[Start of DATASET RECORDS]

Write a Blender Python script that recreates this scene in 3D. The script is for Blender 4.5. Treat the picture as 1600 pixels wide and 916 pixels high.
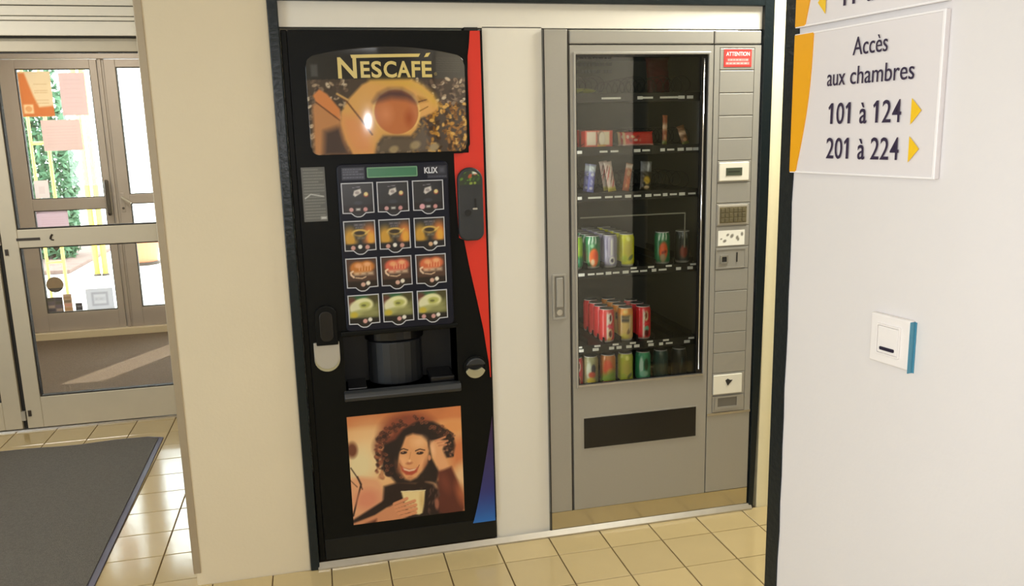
import bpy, bmesh, math, random
import numpy as np
from mathutils import Vector, Matrix

for o in list(bpy.data.objects): bpy.data.objects.remove(o)
SC = bpy.context.scene
COL = SC.collection
random.seed(7)

# ------------------------------------------------------------------ camera
YAW, PITCH, ROLL, FPX = 0.23162, -0.19202, -0.02503, 1277.9
CAM = Vector((0.0749, -2.7543, 1.4948))
fw = Vector((math.sin(YAW)*math.cos(PITCH), math.cos(YAW)*math.cos(PITCH), math.sin(PITCH)))
r0 = Vector((math.cos(YAW), -math.sin(YAW), 0)); u0 = r0.cross(fw)
rt = r0*math.cos(ROLL) + u0*math.sin(ROLL); up = rt.cross(fw)
cd = bpy.data.cameras.new('camera'); cam = bpy.data.objects.new('camera', cd); COL.objects.link(cam)
cam.matrix_world = Matrix(((rt.x, up.x, -fw.x, CAM.x), (rt.y, up.y, -fw.y, CAM.y), (rt.z, up.z, -fw.z, CAM.z), (0, 0, 0, 1)))
cd.sensor_width = 36; cd.lens = 36*FPX/1600; cd.clip_start = 0.02
SC.camera = cam

# ------------------------------------------------------------------ world, sun, lamps, exposure
w = bpy.data.worlds.new('world'); SC.world = w; w.use_nodes = True
bg = w.node_tree.nodes['Background']; bg.inputs[0].default_value = (0.86, 0.93, 1.0, 1); bg.inputs[1].default_value = 8.5

def lamp(name, kind, loc, rot, energy, color, **kw):
    d = bpy.data.lights.new(name, kind); d.energy = energy; d.color = color
    for k, v in kw.items(): setattr(d, k, v)
    o = bpy.data.objects.new(name, d); COL.objects.link(o); o.location = loc; o.rotation_euler = rot
    return o
lamp('sun', 'SUN', (0, 12, 8), (math.radians(-40), 0, math.radians(-30)), 6.0, (1, 0.95, 0.86), angle=0.01)
WARM = (1.0, 0.99, 0.98)
lamp('hall_lamp', 'AREA', (-0.2, -3.4, 2.46), (0, 0, 0), 12, WARM, shape='RECTANGLE', size=1.2, size_y=0.5)
lamp('side_fill', 'AREA', (-3.36, -2.7, 1.4), (0, math.radians(-90), 0), 66, (0.80, 0.92, 1.0), shape='RECTANGLE', size=1.6, size_y=1.6)  # added soft fill light at the left wall, no opening behind it
lamp('entrance_lamp', 'AREA', (-1.9, 0.7, 2.46), (0, 0, 0), 20, (1, 0.95, 0.88), shape='RECTANGLE', size=0.8, size_y=0.4)
lamp('corridor_lamp', 'AREA', (2.0, -0.34, 2.46), (0, 0, 0), 40, (1, 0.98, 0.86), shape='RECTANGLE', size=0.5, size_y=0.4)
lamp('vestibule_lamp', 'AREA', (-1.6, 3.0, 2.46), (0, 0, 0), 30, (1, 0.92, 0.80), shape='RECTANGLE', size=0.8, size_y=0.4)
lamp('can_fill', 'AREA', (0.922, 0.055, 1.15), (math.radians(90), 0, math.radians(-50)), 0.9, (1, 0.98, 0.92), shape='RECTANGLE', size=0.02, size_y=1.1)  # fill light added inside the snack machine to brighten the cans
fl = CAM + rt*0.02 + up*0.035
lamp('camera_flash', 'SPOT', fl, cam.matrix_world.to_euler(), 30, (0.96, 0.95, 1.0), shadow_soft_size=0.008, spot_size=math.radians(95), spot_blend=0.6)
SC.view_settings.view_transform = 'Standard'; SC.view_settings.look = 'None'
SC.view_settings.gamma = 1; SC.view_settings.use_curve_mapping = False
SC.view_settings.exposure = 0.12

# ------------------------------------------------------------------ helpers: colour and materials
def s2l(c):
    c = np.asarray(c, float)/255.0
    return np.where(c <= 0.04045, c/12.92, ((c+0.055)/1.055)**2.4)
def rgba(c): return tuple(float(v) for v in s2l(c)) + (1.0,)

MATS = {}
def mat(name, c, rough=0.5, metal=0.0, noise=0.0, scale=20, bump=0.0, bscale=60, coat=0.0, rand=0.0, spec=0.5, c2=None, trans=0.0, detail=4):
    if name in MATS: return MATS[name]
    m = bpy.data.materials.new(name); m.use_nodes = True; nt = m.node_tree; n = nt.nodes; l = nt.links
    b = n['Principled BSDF']; b.inputs['Roughness'].default_value = rough; b.inputs['Metallic'].default_value = metal
    b.inputs['Coat Weight'].default_value = coat; b.inputs['Coat Roughness'].default_value = 0.06
    b.inputs['Specular IOR Level'].default_value = spec
    tc = n.new('ShaderNodeTexCoord')
    nz = n.new('ShaderNodeTexNoise'); nz.inputs['Scale'].default_value = scale; nz.inputs['Detail'].default_value = detail
    l.new(tc.outputs['Object'], nz.inputs['Vector'])
    mix = n.new('ShaderNodeMix'); mix.data_type = 'RGBA'
    a = s2l(c); d = s2l(c2) if c2 is not None else a*(1-noise)
    a2 = a if c2 is not None else np.minimum(a*(1+noise*0.5), 1)
    mix.inputs['A'].default_value = tuple(map(float, d))+(1,); mix.inputs['B'].default_value = tuple(map(float, a2))+(1,)
    l.new(nz.outputs['Fac'], mix.inputs['Factor'])
    out = mix.outputs['Result']
    if rand:
        oi = n.new('ShaderNodeObjectInfo'); hsv = n.new('ShaderNodeHueSaturation')
        mr = n.new('ShaderNodeMapRange'); mr.inputs['To Min'].default_value = 1-rand; mr.inputs['To Max'].default_value = 1+rand*0.5
        l.new(oi.outputs['Random'], mr.inputs['Value']); l.new(mr.outputs['Result'], hsv.inputs['Value'])
        l.new(out, hsv.inputs['Color']); out = hsv.outputs['Color']
    l.new(out, b.inputs['Base Color'])
    if bump:
        bz = n.new('ShaderNodeTexNoise'); bz.inputs['Scale'].default_value = bscale; bz.inputs['Detail'].default_value = 5
        l.new(tc.outputs['Object'], bz.inputs['Vector'])
        bp = n.new('ShaderNodeBump'); bp.inputs['Strength'].default_value = bump; bp.inputs['Distance'].default_value = 0.01
        l.new(bz.outputs['Fac'], bp.inputs['Height']); l.new(bp.outputs['Normal'], b.inputs['Normal'])
    if trans: b.inputs['Transmission Weight'].default_value = trans
    MATS[name] = m; return m

def print_mat(rough, coat=0.0, translucent=0.0, gain=1.0):
    name = 'print_%g_%g_%g' % (rough, coat, translucent)
    if name in MATS: return MATS[name]
    m = bpy.data.materials.new(name); m.use_nodes = True; nt = m.node_tree; b = nt.nodes['Principled BSDF']
    at = nt.nodes.new('ShaderNodeAttribute'); at.attribute_name = 'ink'
    nt.links.new(at.outputs['Color'], b.inputs['Base Color'])
    b.inputs['Roughness'].default_value = rough; b.inputs['Coat Weight'].default_value = coat; b.inputs['Coat Roughness'].default_value = 0.05
    if translucent:
        t = nt.nodes.new('ShaderNodeBsdfTranslucent'); nt.links.new(at.outputs['Color'], t.inputs['Color'])
        mx = nt.nodes.new('ShaderNodeMixShader'); mx.inputs[0].default_value = translucent
        nt.links.new(b.outputs[0], mx.inputs[1]); nt.links.new(t.outputs[0], mx.inputs[2])
        nt.links.new(mx.outputs[0], nt.nodes['Material Output'].inputs['Surface'])
    MATS[name] = m; return m

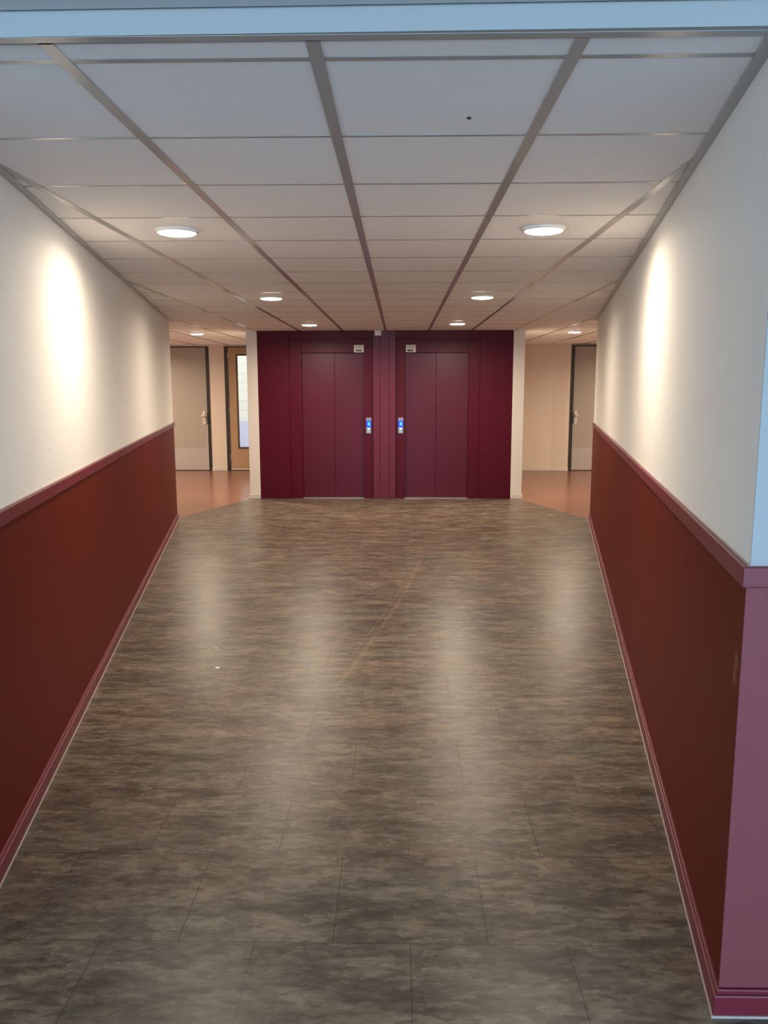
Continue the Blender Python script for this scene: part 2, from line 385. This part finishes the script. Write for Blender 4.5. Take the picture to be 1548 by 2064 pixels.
# ---------------------------------------------------------------- lift block
blk = MB()
blk.box(-2.142, -1.992, YD-0.013, 11.66, 0, H+0.02)
blk.box(1.584, 1.742, YD-0.013, 11.66, 0, H+0.02)
blk.box(-2.142, 1.742, 11.66, YB, 0, H+0.02)
struct(blk.obj('wall_middle', M_shaft, bevel=0.003))
for i, (a, b) in enumerate(((-2.156, -1.992), (1.584, 1.756))):
    m_ = MB(); m_.box(a, b, YD-0.027, YD-0.013, 0, 0.062)
    if i == 0: m_.box(a, -2.142, YD-0.013, YB, 0, 0.062)
    else: m_.box(1.742, b, YD-0.013, YB, 0, 0.062)
    struct(m_.obj('baseboard_middle', M_skirt, bevel=0.003))
LA, LB = -1.555, -0.370      # left lift opening
RA, RB = -0.057, 1.128
ff = MB()
ff.box(-1.992, LA, YD, 11.66, 0, H); ff.box(RB, 1.584, YD, 11.66, 0, H)
ff.box(LA, LB, YD, 11.66, 2.250, H); ff.box(RA, RB, YD, 11.66, 2.250, H)
cc = MB(); cc.box(LB, -0.275, YD-0.014, YD-0.003, 0, H); cc.box(-0.271, -0.149, YD-0.014, YD-0.003, 0, H); cc.box(-0.145, RA, YD-0.014, YD-0.003, 0, H)
struct(cc.obj('trim_15', M_liftc, bevel=0.0015))
ff.box(LB, RA, YD-0.003, 11.66, 0, H-0.001)
struct(ff.obj('wall_lift', M_lift, bevel=0.002))

def lift(xa, xb, da, dsplit, db, label, mirror):
    cx = (xa+xb)/2
    t_ = thing('elevator', label, 'elevator', (cx, YD, 0), 'pair of elevators')
    f_ = MB(); f_.box(xa, da, YD+0.028, YD+0.10, 0, 2.25); f_.box(db, xb, YD+0.028, YD+0.10, 0, 2.25); f_.box(da, db, YD+0.028, YD+0.10, 2.057, 2.25)
    f_.obj('door_frame', M_lift, t_, bevel=0.003)
    # two telescopic leaves, the outer one set back
    near, far = (YD+0.072, YD+0.084)
    for k, (a, b) in enumerate(((da, dsplit), (dsplit, db))):
        front = (k == 0) == mirror
        y = near if front else far
        d = MB(); d.box(a+0.0015, b-0.0015, y, y+0.010, 0.012, 2.075)
        d.obj('door_panel', M_liftd, t_, bevel=0.0015)
    s_ = MB(); s_.box(da, db, YD-0.004, YD+0.12, 0.0, 0.010)
    s_.obj('sill', M_alu, t_, bevel=0.001)
    bp = MB(); bp.box(xa, xb, YD+0.10, YD+0.145, 0.0, 2.25); bp.obj('backing', M_black, t_)
    return t_
lift(LA, LB, -1.378, -0.918, -0.502, 'left of the two burgundy elevators, its closed doors nearest the glazed oak door', True)
lift(RA, RB, 0.078, 0.518, 0.973, 'right of the two burgundy elevators, closed doors on the side of the bare hall wall', False)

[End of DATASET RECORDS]

**AIM OF THE TASK**
Leave out the pictures. Transcribe only the lines above, from the first through the one that contains "random.seed(7)".

**SOLUTION TO THIS TASK**
Write a Blender Python script that recreates this scene in 3D. The script is for Blender 4.5. Treat the picture as 1600 pixels wide and 916 pixels high.
import bpy, bmesh, math, random
import numpy as np
from mathutils import Vector, Matrix

for o in list(bpy.data.objects): bpy.data.objects.remove(o)
SC = bpy.context.scene
COL = SC.collection
random.seed(7)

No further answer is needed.